The Bishop of Leeds, the Rt Revd Nick Baines, spoke “only because I think there’s an omission in the report”, which was what happened if someone was called to be a bishop but did not want to be, or would never put himself or herself forward. The CNC needed to be able to call someone even if that person didn’t want it. “We have a system that assumes everyone really wants the job,” and this led to a competitive scenario rather than one of discernment. He asked whether they had “lost something along the way”, which was “How do we provide the space for the possibility of the Holy Spirit wanting to call someone for a post rather than calling someone for an interview?”

Dr Lindsay Newcombe (London) said that in the House of Bishops’ response to the Mawer report, it had said that not nearly enough was done to work out what the settlement meant in practice.
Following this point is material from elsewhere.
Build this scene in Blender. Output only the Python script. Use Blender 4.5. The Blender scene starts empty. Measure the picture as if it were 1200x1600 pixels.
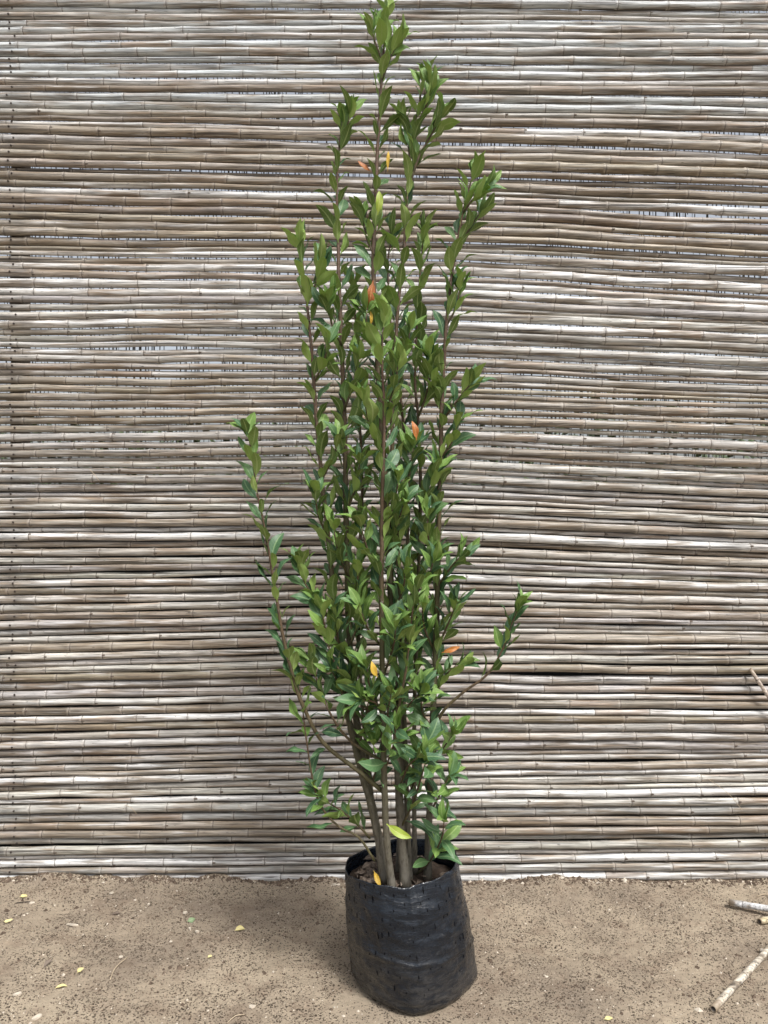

She said those who were members of future CNCs should assent to the settlement and the five guiding principles, as well as candidates, as its discernment had validity to the whole Church.

Aiden Hargreaves-Smith (London) warmly welcomed the report, which “reminds us that choosing a bishop is a process of mutual discernment under God”. There was a risk that the CNC produced a list of boxes and “prefers a candidate who can put a little tick in every one rather than . . . being willing to consider seriously the candidates who may not tick every box but have a whopping great tick in one or two. This may be the reason why there is a paucity of academic theologians on the Bench, and a factor in why the House of Bishops is not as diverse as it should be.”

He continued: “It is disappointing that there is no suggestion as to how the deliberations of the CNC might benefit from important perspectives not present amongst its membership. It is not simply an issue about inclusion, but of the credibility of the CNC’s processes and decisions. Given the Church’s frankly appalling record in fostering diversity in senior appointments . . . this is embarrassingly urgent business.”

Andrea Minichiello Williams (Chichester) spoke of the “gospel imperative that is found at the heart of this report” — in particular, that a bishop should be faithful to the gospel and guard the Church’s teaching. “How will we as the Church of Christ ensure that we do not have appointed as bishops those who are openly flouting the teaching of the Bible and the unvarying teaching of the Church down the ages?”

The Dean of Southwark, the Very Revd Andrew Nunn (Southern Deans), a member of the CNC for eight years, said: “The thing that always annoyed me was when people wouldn’t leave their tribal branding at door. The CNC is a process of discernment and listening, and we can only do that when we switch off the radio waves of our own tribe. We’re not there to form the Church in our own image, but in Christ’s image, and that will be different in each diocese.”

The Synod voted to take note of the report.